§ **PROVIDED DATA**:
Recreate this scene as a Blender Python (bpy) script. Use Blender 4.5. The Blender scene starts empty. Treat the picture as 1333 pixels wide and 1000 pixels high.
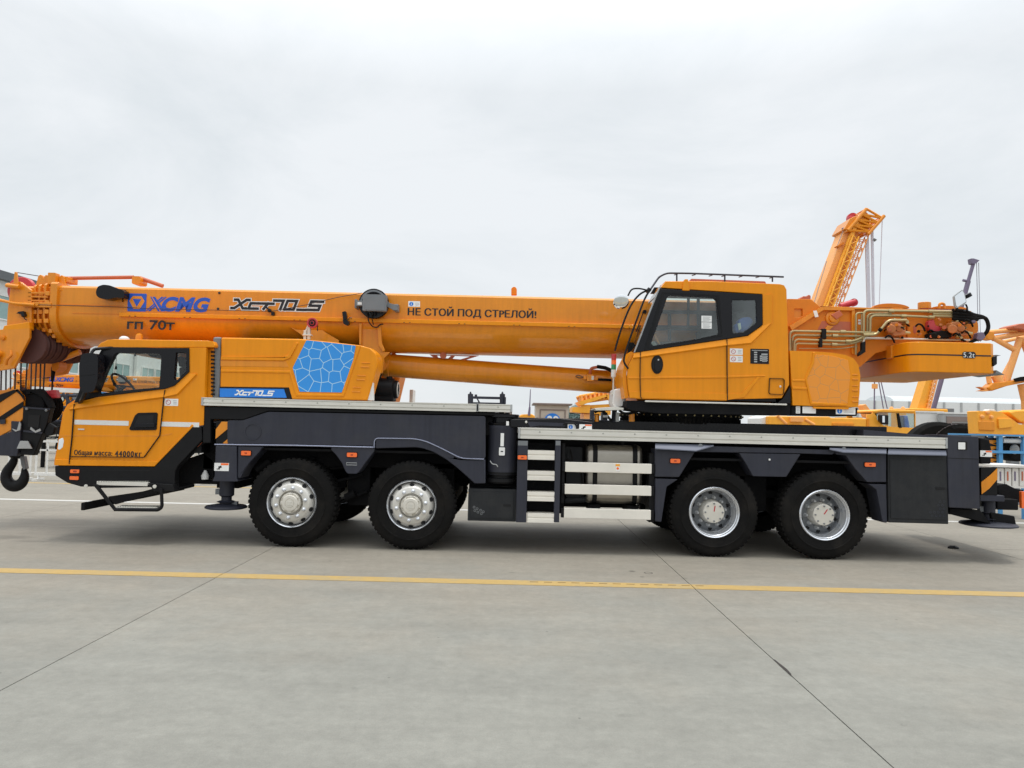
import bpy, bmesh, math, random
from mathutils import Vector, Matrix
from mathutils.geometry import tessellate_polygon
random.seed(7)
R = math.radians
sc = bpy.context.scene
col = sc.collection

# ------------------------------------------------------------------ camera
F, CX, CY, H = 950.0, 666.5, 500.0, 1.665
PITCH, ROLL = math.atan(51 / 950), R(1.35)
fw = Vector((0, math.cos(PITCH), math.sin(PITCH)))
u0 = Vector((0, -math.sin(PITCH), math.cos(PITCH)))
r0 = Vector((1, 0, 0))
up = u0 * math.cos(ROLL) - r0 * math.sin(ROLL)
rt = r0 * math.cos(ROLL) + u0 * math.sin(ROLL)
cam_d = bpy.data.cameras.new('camera')
cam_d.sensor_width = 36
cam_d.lens = 36 * F / 1333
cam_d.clip_start, cam_d.clip_end = 0.1, 2500
cam = bpy.data.objects.new('camera', cam_d)
col.objects.link(cam)
cam.matrix_world = Matrix(((rt.x, up.x, -fw.x, 0), (rt.y, up.y, -fw.y, 0), (rt.z, up.z, -fw.z, H), (0, 0, 0, 1)))
sc.camera = cam

# ------------------------------------------------------------------ world: bright overcast
w = bpy.data.worlds.new('World'); sc.world = w; w.use_nodes = True
nt = w.node_tree; nt.nodes.clear()
N = nt.nodes.new; L = nt.links.new
out = N('ShaderNodeOutputWorld'); bg = N('ShaderNodeBackground'); bg.inputs[1].default_value = 0.1
sky = N('ShaderNodeTexSky'); sky.sky_type = 'NISHITA'; sky.sun_disc = False
SUN_EL, SUN_AZ = R(83), R(110)          # azimuth measured clockwise from +Y
sky.sun_elevation = SUN_EL; sky.sun_rotation = SUN_AZ
tc = N('ShaderNodeTexCoord'); mp = N('ShaderNodeMapping'); mp.inputs['Scale'].default_value = (1.0, 1.0, 2.6)
nz = N('ShaderNodeTexNoise'); nz.inputs['Scale'].default_value = 2.1; nz.inputs['Detail'].default_value = 8; nz.inputs['Roughness'].default_value = 0.6; nz.inputs['Distortion'].default_value = 0.5
cr = N('ShaderNodeValToRGB')
cr.color_ramp.elements[0].position = 0.33; cr.color_ramp.elements[0].color = (7.6, 8.05, 8.35, 1)
cr.color_ramp.elements[1].position = 0.58; cr.color_ramp.elements[1].color = (8.75, 9.05, 9.3, 1)
mx = N('ShaderNodeMix'); mx.data_type = 'RGBA'; mx.inputs[0].default_value = 0.93
L(tc.outputs['Generated'], mp.inputs[0]); L(mp.outputs[0], nz.inputs['Vector']); L(nz.outputs[0], cr.inputs[0])
# an overcast sky is brighter overhead than at the horizon; zenith steepened above the view for top light
sz = N('ShaderNodeSeparateXYZ'); L(tc.outputs['Generated'], sz.inputs[0])
gr = N('ShaderNodeMapRange'); gr.inputs[1].default_value = 0.0; gr.inputs[2].default_value = 1.0; gr.inputs[3].default_value = 1.0; gr.inputs[4].default_value = 1.12
zr_ = N('ShaderNodeMapRange'); zr_.inputs[1].default_value = 0.42; zr_.inputs[2].default_value = 1.0; zr_.inputs[3].default_value = 0.0; zr_.inputs[4].default_value = 1.7; zad = N('ShaderNodeMath'); zad.operation = 'ADD'
cs = N('ShaderNodeVectorMath'); cs.operation = 'SCALE'; L(sz.outputs[2], gr.inputs[0]); L(cr.outputs[0], cs.inputs[0]); L(sz.outputs[2], zr_.inputs[0]); L(gr.outputs[0], zad.inputs[0]); L(zr_.outputs[0], zad.inputs[1]); L(zad.outputs[0], cs.inputs['Scale'])
L(sky.outputs[0], mx.inputs[6]); L(cs.outputs[0], mx.inputs[7]); L(mx.outputs[2], bg.inputs[0]); L(bg.outputs[0], out.inputs[0])
sun_d = bpy.data.lights.new('sun', 'SUN'); sun_d.energy = 1.5; sun_d.angle = R(12); sun_d.color = (1.0, 0.97, 0.92)
sun = bpy.data.objects.new('sun', sun_d); col.objects.link(sun)
sdir = Vector((math.sin(SUN_AZ) * math.cos(SUN_EL), math.cos(SUN_AZ) * math.cos(SUN_EL), math.sin(SUN_EL)))
sun.rotation_euler = sdir.to_track_quat('Z', 'Y').to_euler()
sc.view_settings.view_transform = 'Standard'
sc.view_settings.look = 'None'
sc.view_settings.exposure = 0.0
sc.view_settings.gamma = 1.0
sc.render.engine = 'CYCLES'

# ------------------------------------------------------------------ pixel (1333x1000 photo) -> world on the plane Y
def P(px, py, Y):
    d = fw * F + rt * (px - CX) - up * (py - CY)
    t = Y / d.y
    return (d.x * t, H + d.z * t)
def P3(px, py, Y):
    x, z = P(px, py, Y); return Vector((x, Y, z))
def W(pts, Y):
    return [P(a, b, Y) for a, b in pts]
def G(px, py):
    d = fw * F + rt * (px - CX) - up * (py - CY)
    t = -H / d.z
    return Vector((d.x * t, d.y * t, 0))
def rrect(x0, z0, x1, z1, r=0.0, n=4):
    if r <= 0: return [(x0, z0), (x1, z0), (x1, z1), (x0, z1)]
    o = []
    for cx, cz, a in ((x1 - r, z0 + r, -90), (x1 - r, z1 - r, 0), (x0 + r, z1 - r, 90), (x0 + r, z0 + r, 180)):
        for k in range(n + 1):
            t = R(a + 90 * k / n); o.append((cx + r * math.cos(t), cz + r * math.sin(t)))
    return o
def RW(px0, py0, px1, py1, Y, r=0.0, n=4):
    """a photo rectangle -> upright rectangle in the world plane Y"""
    mx_, my_ = (px0 + px1) / 2, (py0 + py1) / 2
    x0 = P(px0, my_, Y)[0]; x1 = P(px1, my_, Y)[0]; z1 = P(mx_, py0, Y)[1]; z0 = P(mx_, py1, Y)[1]
    return rrect(x0, z0, x1, z1, r, n)
def circ(cx, cz, r, n=24, rz=None):
    return [(cx + r * math.cos(2 * math.pi * k / n), cz + (rz or r) * math.sin(2 * math.pi * k / n)) for k in range(n)]
def roundpoly(pts, r, n=3):
    o = []; m = len(pts)
    for i in range(m):
        p, a, b = Vector(pts[i]), Vector(pts[i - 1]), Vector(pts[(i + 1) % m])
        da, db = (a - p), (b - p); la, lb = da.length, db.length
        rr = min(r, la * .45, lb * .45)
        s, e = p + da.normalized() * rr, p + db.normalized() * rr
        for k in range(n + 1):
            t = k / n; q = s * (1 - t) ** 2 + p * 2 * t * (1 - t) + e * t * t
            o.append((q.x, q.y))
    return o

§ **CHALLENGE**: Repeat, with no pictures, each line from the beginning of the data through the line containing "sc.camera = cam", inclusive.

§ **TASK OUTPUT**:
Recreate this scene as a Blender Python (bpy) script. Use Blender 4.5. The Blender scene starts empty. Treat the picture as 1333 pixels wide and 1000 pixels high.
import bpy, bmesh, math, random
from mathutils import Vector, Matrix
from mathutils.geometry import tessellate_polygon
random.seed(7)
R = math.radians
sc = bpy.context.scene
col = sc.collection

# ------------------------------------------------------------------ camera
F, CX, CY, H = 950.0, 666.5, 500.0, 1.665
PITCH, ROLL = math.atan(51 / 950), R(1.35)
fw = Vector((0, math.cos(PITCH), math.sin(PITCH)))
u0 = Vector((0, -math.sin(PITCH), math.cos(PITCH)))
r0 = Vector((1, 0, 0))
up = u0 * math.cos(ROLL) - r0 * math.sin(ROLL)
rt = r0 * math.cos(ROLL) + u0 * math.sin(ROLL)
cam_d = bpy.data.cameras.new('camera')
cam_d.sensor_width = 36
cam_d.lens = 36 * F / 1333
cam_d.clip_start, cam_d.clip_end = 0.1, 2500
cam = bpy.data.objects.new('camera', cam_d)
col.objects.link(cam)
cam.matrix_world = Matrix(((rt.x, up.x, -fw.x, 0), (rt.y, up.y, -fw.y, 0), (rt.z, up.z, -fw.z, H), (0, 0, 0, 1)))
sc.camera = cam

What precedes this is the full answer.